22 July 2013
China's economy is cooling off and that's bad news for Saudi Arabia.

The world's second largest economy saw crude oil imports fell in the first half of 2013 while other non-oil indicators are also showing signs of a slowdown. Indeed, the Chinese economy grew at its slowest pace last year and data shows it may well be slowing down further.

A hard landing in the Middle Kingdom could have a huge impact on countries like Saudi Arabia, especially if oil prices collapse.

Barclays Capital estimates oil could fall to USD 70 per barrel if the Chinese economy continues to unwind.

"We would expect prices to only fall to around USD 70 per barrel and quickly recover to the USD 90s once the Chinese economy shows signs of recovering and it becomes clear OPEC has cut production sufficiently," Barclays Capital analyst Sudakshina Unnikrishnan said.

With Saudi breakeven oil price estimated to be USD 84.5 per barrel this year and USD 87.6 per barrel in 2014, a Chinese slowdown could pose major issues for the Saudi economy.

Saudi Arabia's all-important oil sector shrank 6.3% in the first quarter of the year - its weakest showing since 2010.

The declines meant Saudi Arabia's real GDP in the first quarter grew by 2.1% compared to the robust 4.4% registered in the fourth quarter of 2012.

This was heavily influenced by the move in oil production, which contracted by 7.9% over the same period. Indeed, oil sector's share of real GDP fell to 19.6%, compared with 21.3% during the same period last year.

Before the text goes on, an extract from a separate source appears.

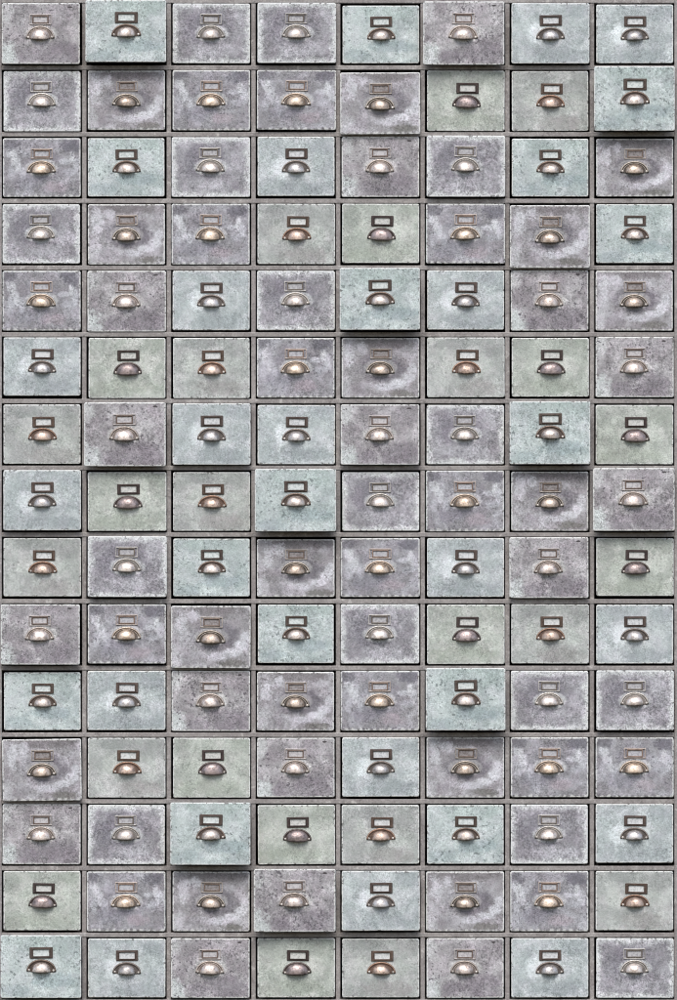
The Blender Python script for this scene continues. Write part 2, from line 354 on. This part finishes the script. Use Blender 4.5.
def make_drawer(k):
    """one drawer of a kind at the origin: front centre at (0,0,0), front face at y = 0"""
    K = KINDS[k]
    root = bpy.data.objects.new('drawer', None); C.objects.link(root); root.empty_display_size = 0.02
    TH = 3.0
    # front panel: slightly irregular outline, rounded worn edges
    rnd = random.Random(ord(k))
    base = []
    for px, pz in rrect(HX, HZ, 2.0, 5): base.append((px, pz))
    dense = []
    for i in range(len(base)):
        (ax, az), (bx, bz) = base[i], base[(i + 1) % len(base)]
        L = math.hypot(bx - ax, bz - az); m = max(1, int(L / 2.6))
        for j in range(m): dense.append((ax + (bx - ax) * j / m, az + (bz - az) * j / m))
    jit = []
    for px, pz in dense:
        w = mnoise.noise(Vector((px * .16 + ord(k) * 3.1, pz * .16, 1.7))) * .35 + mnoise.noise(Vector((px * .6, pz * .6 + ord(k), 4.2))) * .22
        jit.append(1 - abs(w) * 0.02)
    def outl(ins):
        return [(px * f * (1 - ins / HX), pz * f * (1 - ins / HZ)) for (px, pz), f in zip(dense, jit)]
    bm = bmesh.new(); slab(bm, outl, TH, 0.0, 0.9); mesh_obj('front_panel', bm, K['panel'], root)
    # box behind the front: two sides, back, bottom
    bm = bmesh.new()
    w, h, L = HX - 3.2, HZ - 3.0, 165.0
    box(bm, -w, -w + 1, TH, L, -h, h - 6); box(bm, w - 1, w, TH, L, -h, h - 6)
    box(bm, -w + 1, w - 1, L - 1, L, -h, h - 6); box(bm, -w + 1, w - 1, TH, L - 1, -h + .5, -h + 1.5)
    mesh_obj('drawer_box', bm, M_in, root)
    # label holder with its card
    F = K['frame']; fx, fz = F['x'], F['z']
    if 'mats' not in F:
        F['mats'] = [metal_mat('holder_metal_' + k, *F['outer'], metal=.3, rough=.55)]
        if F['kind'] == 'double': F['mats'].append(metal_mat('holder_rim_' + k, *F['inner'], metal=.45, rough=.5))
        F['cardm'] = plain_mat('label_paper_' + k, *F['card'], sc=.45)
    bm = bmesh.new()
    if F['kind'] == 'double':
        frame_ring(bm, 10.8, 5.2, .95, 1.2, .2, -1.1, .6, .35, 0, fx, fz)
        frame_ring(bm, 8.0, 3.9, 1.25, 1.2, .2, -1.5, .4, .35, 1, fx, fz)
        ch, cz = 7.0, 2.9
    else:
        frame_ring(bm, 11.0, 5.2, 2.9, 1.55, .2, -1.4, .6, .5, 0, fx, fz)
        frame_ring(bm, 8.6, 4.1, 1.0, .9, .2, -1.9, .4, .35, 0, fx, fz)
        ch, cz = 7.9, 3.5
    holder = mesh_obj('label_holder', bm, F['mats'], root)
    bm = bmesh.new(); slab(bm, lambda i: rrect(ch - i, cz - i, .3, 2, fx, fz), .2, -.35, .1)
    mesh_obj('label_card', bm, F['cardm'], holder)
    # cup pull with backplate and screws
    Pl = K['pull']
    mats = [metal_mat('pull_' + k, *Pl['domec'], metal=.62, rough=.36, patina=.85)]
    mplate = metal_mat('backplate_' + k, *Pl['plate'], metal=.5, rough=.5); mrim = metal_mat('backplate_rim_' + k, *Pl['rim'], metal=.5, rough=.42)
    zb = Pl['z'] - (Pl['top'] - 1.6) / 2
    da, db = Pl['dome']
    bm = bmesh.new(); dome(bm, da, db, 5.6, -.3)
    pull = mesh_obj('cup_pull', bm, mats, root); pull.location = (Pl['x'] * S, 0, zb * S)
    bm = bmesh.new()
    slab(bm, lambda i: plate_outline(Pl['a'], Pl['top'], 1.3, i), .3, -.5, .3, 0)
    arc = [(px, pz) for px, pz in plate_outline(Pl['a'] - .9, Pl['top'] - .9, 2.2, 0, 56) if pz > -.3]
    arc.sort(key=lambda v: math.atan2(v[1], v[0]))
    tube(bm, arc, .8, -.9, 1)
    arc = [(px, pz) for px, pz in plate_outline(Pl['a'] - 3.0, Pl['top'] - 2.3, 1.7, 0, 56) if pz > .4]
    arc.sort(key=lambda v: math.atan2(v[1], v[0]))
    if k in 'PGWS': tube(bm, arc, .36, -.5, 1)
    mesh_obj('backplate', bm, [mplate, mrim], pull)
    for sx in (-1, 1):
        bm = bmesh.new()
        slab(bm, lambda i: [((1.25 - i) * math.cos(2 * math.pi * q / 14) + sx * (Pl['a'] - 2.5), (1.25 - i) * math.sin(2 * math.pi * q / 14) + .6) for q in range(14)], -.4, -1.5, .7)
        mesh_obj('screw', bm, M_screw, pull)
    return root

# ------------------------------------------------------------------ the cabinet
def px_x(u): return (u - 338.5) * S
def px_z(v): return (1000 - v) * S + Z0
OX = [2.0 + 84.6 * k for k in range(8)]          # left edge of each column's opening; 80 wide
OY = [3.2 + 66.72 * k for k in range(15)]        # top edge of each row's opening; 62 high
OW, OH = 80.0, 62.0
cab = bpy.data.objects.new('drawer_cabinet', None); C.objects.link(cab)
cab['label'] = 'warm grey metal cabinet frame whose narrow bars divide the whole wall of drawers'
cab['category'] = 'cabinet'
DEPTH = 200.0
def bar(name, x0, x1, y0, y1, v0, v1, bev):
    bm = bmesh.new(); cx, cv = (x0 + x1) / 2, (v0 + v1) / 2
    box(bm, x0 - cx, x1 - cx, y0, y1, -(v1 - cv), cv - v0, bev)
    o = mesh_obj(name, bm, M_bar, cab); o.location = (px_x(cx), 0, px_z(cv)); return o
EDGE = 14.0
XL, XR = OX[0] - EDGE, OX[7] + OW + EDGE
YT, YB = OY[0] - EDGE, OY[14] + OH + EDGE
for r in range(16):
    v0 = YT if r == 0 else OY[r - 1] + OH
    v1 = YB if r == 15 else OY[r] if r < 15 else YB
    bar('rail', XL + 2.2, XR - 2.2, 0.0, DEPTH, v0, v1, .8)
for c in range(9):
    u0 = XL if c == 0 else OX[c - 1] + OW
    u1 = XR if c == 8 else OX[c]
    bar('stile', u0, u1, 0.9 if 0 < c < 8 else -1.0, DEPTH - 1, YT + 1.5, YB - 1.5, .8)
bar('back_panel', XL + 3, XR - 3, DEPTH - 2, DEPTH + 2, YT + 3, YB - 3, .5)

# ------------------------------------------------------------------ the drawers
# kind of each drawer, row by row
GRID = ['PMGGMPBB', 'GSWWSECM', 'WMGBPGMS', 'GSWCEWSM', 'WPBGMBPS', 'BECWSCEP', 'CPBBPGME', 'BECMGWSP',
        'CGMSWBPE', 'PWSMGECB', 'MBPSWMGG', 'SCEPBSWW', 'PGMECMGB', 'EWSPBSWC', 'MBPECPBG']
K4 = 677.0 / 172.0
A, B_, C_, D_ = 0, 249, 498, 746
# measured edges of each front (x0, y0, x1, y1) in a four-times enlargement whose corner is at (colpair, row band)
R = {
(0,0):(8,14,316,254),(0,1):(338,4,656,248),(1,0):(14,280,318,518),(1,1):(346,278,650,512),(2,0):(12,544,318,776),(2,1):(346,544,648,774),(3,0):(10,804,316,1038),(3,1):(346,804,650,1042),
(0,2):(14,14,320,250),(0,3):(348,12,658,250),(1,2):(14,276,320,514),(1,3):(346,276,658,512),(2,2):(10,540,320,776),(2,3):(348,538,652,772),(3,2):(10,802,318,1042),(3,3):(348,802,654,1040),
(0,4):(26,22,324,250),(0,5):(338,8,658,258),(1,4):(12,286,328,530),(1,5):(354,278,660,516),(2,4):(18,538,324,776),(2,5):(352,534,662,776),(3,4):(20,802,324,1036),(3,5):(350,802,662,1038),
(0,6):(24,14,332,252),(0,7):(358,18,662,250),(1,6):(26,280,328,516),(1,7):(348,264,666,518),(2,6):(30,546,328,774),(2,7):(358,546,662,774),(3,6):(18,808,334,1056),(3,7):(358,804,660,1036),
(4,0):(10,86,318,322),(4,1):(344,86,654,326),(5,0):(14,348,318,578),(5,1):(350,350,652,588),(6,0):(14,612,318,846),(6,1):(332,604,654,856),(7,0):(14,870,320,1108),(7,1):(346,878,656,1110),
(4,2):(14,86,318,320),(4,3):(346,86,654,320),(5,2):(16,350,318,588),(5,3):(346,350,652,586),(6,2):(14,608,322,850),(6,3):(348,614,654,848),(7,2):(16,878,320,1110),(7,3):(338,866,658,1112),
(4,4):(10,76,326,320),(4,5):(354,84,658,318),(5,4):(18,350,324,586),(5,5):(354,348,660,584),(6,4):(14,612,324,850),(6,5):(352,614,658,848),(7,4):(20,878,324,1110),(7,5):(350,872,658,1112),
(4,6):(22,84,328,322),(4,7):(356,86,660,322),(5,6):(26,350,330,582),(5,7):(356,346,664,584),(6,6):(16,600,334,848),(6,7):(356,614,662,848),(7,6):(24,876,328,1110),(7,7):(344,862,666,1110),
(8,0):(14,158,320,388),(8,1):(346,150,658,390),(9,0):(4,418,316,656),(9,1):(346,418,654,652),(10,0):(20,686,318,914),(10,1):(344,680,652,914),(11,0):(10,948,322,1192),(11,1):(346,944,652,1180),
(8,2):(20,160,318,388),(8,3):(346,162,652,390),(9,2):(8,424,322,670),(9,3):(350,420,646,650),(10,2):(10,680,320,918),(10,3):(346,684,650,916),(11,2):(16,944,320,1180),(11,3):(346,944,652,1178),
(8,4):(14,158,326,390),(8,5):(354,158,658,390),(9,4):(14,418,324,652),(9,5):(354,420,660,654),(10,4):(14,680,324,916),(10,5):(348,668,662,914),(11,4):(20,942,324,1176),(11,5):(352,942,658,1180),
(8,6):(16,154,328,394),(8,7):(358,158,664,386),(9,6):(24,418,330,652),(9,7):(358,420,662,652),(10,6):(22,680,328,914),(10,7):(358,678,664,914),(11,6):(22,942,328,1178),(11,7):(356,942,664,1178),
(12,0):(10,228,318,466),(12,1):(346,232,650,466),(13,0):(14,492,318,726),(13,1):(342,494,652,730),(14,0):(4,742,322,990),(14,1):(346,758,652,990),
(12,2):(6,220,322,466),(12,3):(350,232,654,466),(13,2):(14,494,318,730),(13,3):(334,482,656,730),(14,2):(8,756,318,992),(14,3):(348,756,654,990),
(12,4):(18,232,324,464),(12,5):(354,232,656,464),(13,4):(18,490,326,726),(13,5):(350,494,658,730),(14,4):(20,758,324,990),(14,5):(352,756,656,992),
(12,6):(22,230,326,464),(12,7):(356,228,662,460),(13,6):(20,492,328,730),(13,7):(356,492,662,726),(14,6):(24,756,328,990),(14,7):(358,756,664,992),
}
COLX = [0, 0, 169, 169, 337, 337, 505, 505]
ROWY = [A] * 4 + [B_] * 4 + [C_] * 4 + [D_] * 3
# how far a front stands out, in photo pixels (2 mm each)
OUT = {(0,0):10,(0,1):19,(0,3):9,(0,5):15,(0,6):9,(1,4):7,(1,7):19,(2,5):8,(3,6):7,(4,4):19,(6,1):15,(6,2):9,(6,4):10,(6,6):19,(7,0):8,(7,3):19,(7,7):15,
       (8,1):10,(8,6):7,(9,0):11,(9,2):7,(10,5):19,(10,7):8,(11,0):7,(12,2):19,(13,3):15,(13,4):10,(14,0):15,(9,1):4.5}
TILT = {(11,0):-.7,(1,4):-.25,(9,2):.2,(12,3):-.3,(9,6):.2,(1,3):.15}

ORD = ['', 'second ', 'third ', 'fourth ']
NUM = ['top', 'second', 'third', 'fourth', 'fifth', 'sixth', 'seventh']
def where(r, c):
    col = ('leftmost' if c == 0 else ORD[c] + 'from left') if c < 4 else ('rightmost' if c == 7 else ORD[7 - c] + 'from right')
    if r == 0: row = 'top row'
    elif r == 14: row = 'bottom row'
    elif r == 7: row = 'middle row'
    elif r < 7: row = NUM[r] + ' row down'
    else: row = NUM[14 - r] + ' row up'
    return col + ' in the ' + row

def copy_tree(o, parent=None):
    n = o.copy(); C.objects.link(n)
    if parent: n.parent = parent
    for ch in o.children: copy_tree(ch, n)
    return n

proto = {}
for r in range(15):
    for c in range(8):
        k = GRID[r][c]
        if k not in proto: d = proto[k] = make_drawer(k)
        else: d = copy_tree(proto[k])
        x0, y0, x1, y1 = R[(r, c)]
        x0, x1 = COLX[c] + x0 / K4, COLX[c] + x1 / K4
        y0, y1 = ROWY[r] + y0 / K4, ROWY[r] + y1 / K4
        if (r, c) not in OUT: x0, x1 = min(x0, OX[c] + 2.0), max(x1, OX[c] + OW - 2.0)
        out = OUT.get((r, c), 1.6)
        if (r, c) not in OUT and (x0 < OX[c] or x1 > OX[c] + OW or y0 < OY[r] or y1 > OY[r] + OH): out = 4.0
        d.location = (px_x((x0 + x1) / 2), -out * S, px_z((y0 + y1) / 2))
        sx, sz = (x1 - x0) / (2 * HX), (y1 - y0) / (2 * HZ)
        d.scale = (sx, (sx + sz) / 2, sz)
        rr = random.Random(r * 31 + c)
        d.rotation_euler = (math.radians(rr.uniform(-.5, .5)), math.radians(TILT.get((r, c), rr.uniform(-.12, .12))), math.radians(rr.uniform(-.35, .35)))
        state = 'pulled-out ' if OUT.get((r, c), 0) >= 14 else 'slightly open ' if OUT.get((r, c), 0) >= 7 else ''
        for ch in d.children:
            if ch.name.startswith('cup_pull'): ch.rotation_euler = (0, math.radians(rr.uniform(-1.6, 1.6)), 0)
            if ch.name.startswith('label_holder'): ch.rotation_euler = (0, math.radians(rr.uniform(-.9, .9)), 0)
        d['label'] = state + KINDS[k]['say'] + ', ' + where(r, c)
        d['category'] = 'drawer'
        d['group'] = 'drawers of the metal cabinet'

"North American and Iraqi supply additions represent the main risk to the Saudi oil sector," wrote James Reeve and Andrew Gilmour, senior economists at Samba Banking Group.

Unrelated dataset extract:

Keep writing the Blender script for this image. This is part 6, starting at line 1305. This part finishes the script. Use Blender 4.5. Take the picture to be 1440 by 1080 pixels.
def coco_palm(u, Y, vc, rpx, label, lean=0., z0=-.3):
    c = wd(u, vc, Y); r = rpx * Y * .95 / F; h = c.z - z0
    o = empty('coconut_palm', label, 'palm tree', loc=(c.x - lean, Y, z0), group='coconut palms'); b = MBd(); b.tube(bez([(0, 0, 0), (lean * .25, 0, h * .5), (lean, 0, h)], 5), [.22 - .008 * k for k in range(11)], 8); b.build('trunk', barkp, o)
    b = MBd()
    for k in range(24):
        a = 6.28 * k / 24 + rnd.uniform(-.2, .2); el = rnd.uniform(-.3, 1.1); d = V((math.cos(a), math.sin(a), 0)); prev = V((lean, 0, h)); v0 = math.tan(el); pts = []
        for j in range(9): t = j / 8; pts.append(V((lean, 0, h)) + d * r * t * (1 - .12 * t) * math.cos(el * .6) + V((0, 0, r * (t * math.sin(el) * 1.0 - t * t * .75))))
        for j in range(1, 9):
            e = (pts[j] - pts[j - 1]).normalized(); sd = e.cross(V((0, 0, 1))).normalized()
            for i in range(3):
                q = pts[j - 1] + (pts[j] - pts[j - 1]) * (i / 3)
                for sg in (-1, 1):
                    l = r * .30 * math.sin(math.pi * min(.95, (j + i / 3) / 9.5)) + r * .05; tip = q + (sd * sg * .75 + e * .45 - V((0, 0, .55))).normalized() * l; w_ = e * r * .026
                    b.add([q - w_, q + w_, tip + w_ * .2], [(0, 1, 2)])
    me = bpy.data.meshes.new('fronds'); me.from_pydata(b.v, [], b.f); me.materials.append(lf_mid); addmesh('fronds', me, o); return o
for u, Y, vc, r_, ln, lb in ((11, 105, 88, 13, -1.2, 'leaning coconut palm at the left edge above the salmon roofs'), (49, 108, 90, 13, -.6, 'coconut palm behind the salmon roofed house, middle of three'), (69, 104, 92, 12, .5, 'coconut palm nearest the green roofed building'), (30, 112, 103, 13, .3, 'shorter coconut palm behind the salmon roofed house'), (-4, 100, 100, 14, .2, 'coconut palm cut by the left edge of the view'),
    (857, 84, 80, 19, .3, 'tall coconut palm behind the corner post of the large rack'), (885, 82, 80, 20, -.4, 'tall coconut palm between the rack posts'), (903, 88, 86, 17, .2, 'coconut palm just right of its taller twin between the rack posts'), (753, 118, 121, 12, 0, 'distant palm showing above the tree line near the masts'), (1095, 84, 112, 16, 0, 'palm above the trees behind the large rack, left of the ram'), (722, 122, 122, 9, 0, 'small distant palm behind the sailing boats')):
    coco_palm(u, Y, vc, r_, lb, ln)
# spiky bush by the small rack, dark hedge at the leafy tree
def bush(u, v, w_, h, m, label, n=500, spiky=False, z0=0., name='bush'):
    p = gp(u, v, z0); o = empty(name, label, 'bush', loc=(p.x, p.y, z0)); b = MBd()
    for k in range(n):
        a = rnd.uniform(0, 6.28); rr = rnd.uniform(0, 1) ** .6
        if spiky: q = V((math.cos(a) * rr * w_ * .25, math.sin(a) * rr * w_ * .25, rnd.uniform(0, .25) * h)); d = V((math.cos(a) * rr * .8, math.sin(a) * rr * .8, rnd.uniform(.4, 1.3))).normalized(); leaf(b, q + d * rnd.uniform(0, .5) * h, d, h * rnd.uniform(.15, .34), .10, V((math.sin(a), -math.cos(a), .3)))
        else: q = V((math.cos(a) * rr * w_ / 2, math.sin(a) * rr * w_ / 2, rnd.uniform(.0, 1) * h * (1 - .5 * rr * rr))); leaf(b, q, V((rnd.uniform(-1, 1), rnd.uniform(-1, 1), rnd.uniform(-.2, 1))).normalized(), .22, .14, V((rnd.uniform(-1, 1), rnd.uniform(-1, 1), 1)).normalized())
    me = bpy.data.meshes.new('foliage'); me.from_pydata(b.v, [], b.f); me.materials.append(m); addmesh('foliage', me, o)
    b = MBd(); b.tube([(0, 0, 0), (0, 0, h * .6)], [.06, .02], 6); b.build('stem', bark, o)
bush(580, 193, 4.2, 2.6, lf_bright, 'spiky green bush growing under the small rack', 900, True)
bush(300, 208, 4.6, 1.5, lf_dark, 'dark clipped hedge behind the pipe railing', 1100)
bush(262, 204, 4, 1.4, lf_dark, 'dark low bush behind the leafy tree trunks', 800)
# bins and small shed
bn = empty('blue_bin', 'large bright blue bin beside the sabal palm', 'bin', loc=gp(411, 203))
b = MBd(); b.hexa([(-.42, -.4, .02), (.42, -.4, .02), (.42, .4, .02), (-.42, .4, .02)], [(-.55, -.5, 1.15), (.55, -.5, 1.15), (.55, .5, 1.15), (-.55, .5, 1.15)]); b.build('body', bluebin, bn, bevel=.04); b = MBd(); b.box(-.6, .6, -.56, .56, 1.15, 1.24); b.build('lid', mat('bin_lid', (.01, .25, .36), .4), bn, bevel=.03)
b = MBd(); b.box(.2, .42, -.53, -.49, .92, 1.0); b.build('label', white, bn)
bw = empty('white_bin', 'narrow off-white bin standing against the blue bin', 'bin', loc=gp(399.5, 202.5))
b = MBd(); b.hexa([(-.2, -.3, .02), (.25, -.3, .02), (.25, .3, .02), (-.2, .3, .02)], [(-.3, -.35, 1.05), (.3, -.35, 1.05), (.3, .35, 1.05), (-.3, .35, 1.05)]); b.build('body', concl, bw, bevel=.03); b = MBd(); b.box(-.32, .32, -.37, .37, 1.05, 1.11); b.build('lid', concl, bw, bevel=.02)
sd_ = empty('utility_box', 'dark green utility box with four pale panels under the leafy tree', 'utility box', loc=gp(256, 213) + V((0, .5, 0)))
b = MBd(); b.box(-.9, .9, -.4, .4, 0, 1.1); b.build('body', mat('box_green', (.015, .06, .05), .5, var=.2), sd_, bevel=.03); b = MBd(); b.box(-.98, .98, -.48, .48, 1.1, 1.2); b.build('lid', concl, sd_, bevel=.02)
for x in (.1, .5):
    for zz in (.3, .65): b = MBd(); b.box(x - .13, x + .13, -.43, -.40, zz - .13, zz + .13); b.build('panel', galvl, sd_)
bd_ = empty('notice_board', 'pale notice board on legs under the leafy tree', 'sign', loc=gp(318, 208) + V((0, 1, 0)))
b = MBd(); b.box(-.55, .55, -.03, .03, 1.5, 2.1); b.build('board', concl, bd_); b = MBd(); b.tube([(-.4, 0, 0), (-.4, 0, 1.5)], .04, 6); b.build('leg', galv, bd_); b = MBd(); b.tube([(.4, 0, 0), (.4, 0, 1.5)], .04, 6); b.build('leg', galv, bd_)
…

NON-OIL SECTOR AFFECTED, TOO

Apart from a major consumer of oil, China is also the kingdom's second largest non-oil trading partner.

Samba economists believe the drift in oil prices will influence the pace of economic activity in the country.

"Activity has already slowed somewhat, and we expect this trend to consolidate as the government trims the pace of capital spending. To be sure, the non-oil economy will continue to expand at a decent rate, just not at the frenetic pace of 2010-12.

"Thus, we see non-oil GDP growth easing from an estimated 4.8% this year to 3.5% in 2015. Price pressures are expected to diminish: the dollar is set to strengthen as quantitative easing begins to be withdrawn, helping to dampen import prices."

The government will once again need to step up to ensure that the non-oil sector carries the day.

Non-oil GDP grew 4.4% year-on-year compared with 6.1% in the previous quarter and 4.8% during the same period last year.

"While private sector was the main driver of the non-oil sector, its contribution and growth level have started to normalize as the impact of the 2011 fiscal stimulus fade away gradually," said Fahad Alturki, head of research at Jadwa Investment Bank.

The HSBC Markit purchasing managers' index - a key indicator of economic confidence - saw its weakest growth in nine months. While new orders grew, it was slower than previous rating.

The kingdom's key non-oil exports such as plastic rose 13.9%, while chemical products saw a 30.8% surged in May alone. Meanwhile, transport equipment exports saw a 145% improvement.

NCB reports that letters of credit (LCs) in May fell by 4.4%, due to a 26.4% decline in machinery, appliances, and building materials by 34.2%, 26.4%, and 23%, respectively.

"Opened LCs recorded SAR 13.4 billion worth of goods to be imported to the kingdom, which is a moderation across the board of categories by 28.9%," said Yasser Al-Dawood, analyst at NCB Capital. "Building materials and machinery nose-dove by 51% and 48.2%, respectively, while motor vehicles and food stuff receded by 34.1% and 37.6%, respectively."

NON-OIL GDP TO SLOW

In addition, while financing is available there are logistical constraints to growth.

This is especially evident in the housing sector where there is lack of buildable land.

"The scarcity of buildable land appears to be the key logjam in the housing situation," said the Samba economists. "Private developers have long complained that the thinly traded and expensive land market is a major constraint, with land currently accounting for around half the cost of building a home."

All things considered, non-oil GDP is expected to grow at a slower pace over the next three years.

"We should stress that this is a deceleration of growth, not a cut to overall output," notes the Samba economists. "And, by historical measures, the 2013-15 average rate of 4.2% is pretty good; nevertheless activity is likely to be far less frenetic than during 2010-12, when average non-oil growth of 7.3% was registered."